Wave propagation in two physical structures is described and analyzed in this dissertation. In the first problem, the propagation of a normally incident plane acoustic wave through a three dimensional rigid slab with periodically placed holes is modeled and analyzed. The spacing of the holes A and B, the wavelength λ and the thickness of the slab L are order one parameters compared to the characteristic size D of the holes, which is a small quantity. Scattering matrix techniques are used to derive expressions for the transmission and reflection coefficients of the lowest mode. These expressions depend only on the transmission coefficient, r₀ of an infinitely long slab with the same configuration. The determination of r₀ requires the solution of an infinite set of algebraic equations. These equations are approximately solved by exploiting the small parameter D/√AB. Remarkably, this structure is transparent at certain frequencies which could prove useful in narrow band filters and resonators.
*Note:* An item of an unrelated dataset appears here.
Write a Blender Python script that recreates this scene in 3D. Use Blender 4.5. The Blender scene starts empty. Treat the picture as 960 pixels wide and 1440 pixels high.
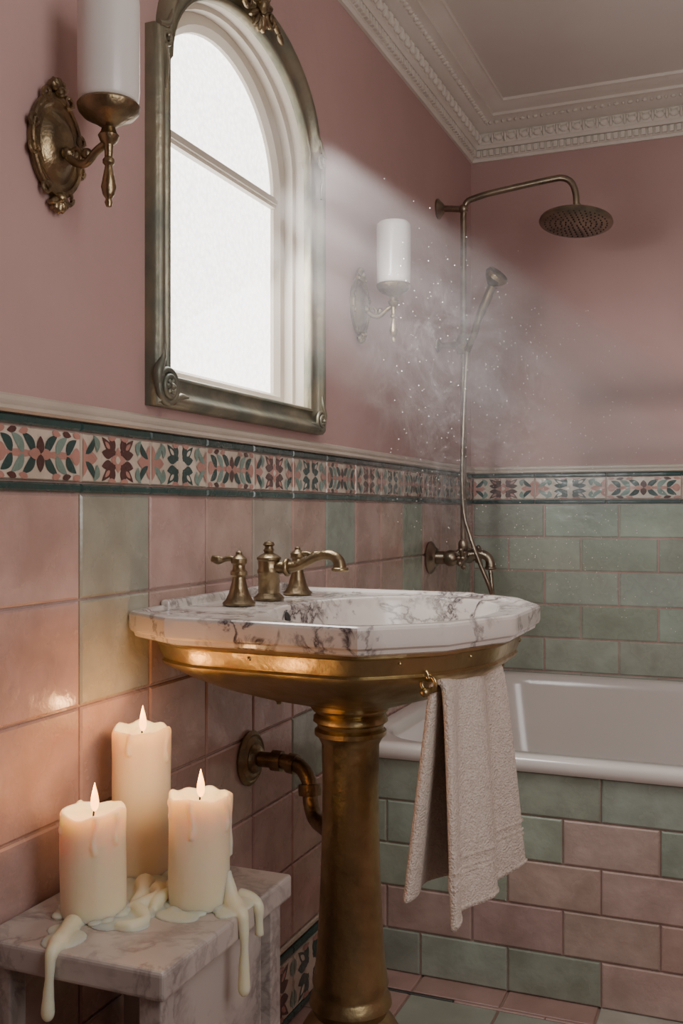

In the second problem, a systematic mathematical approach is given to find the solutions of microstrip transmission lines. Specifically, we employ an asymptotic method to determine an approximation to the field components and propagation constant when the wavelength is much bigger than the thickness of the substrate. It is found that the transverse electrical and magnetic fields can be expressed in terms of two potential functions which are elliptic in character and are coupled through the longitudinal electrical field boundary conditions. The solvability conditions for the longitudinal magnetic field yield an approximation to the propagation constant. Transmission line equations are also obtained for coupled microstrip transmission lines and single microstrips with smoothly changing widths by using the same techniques.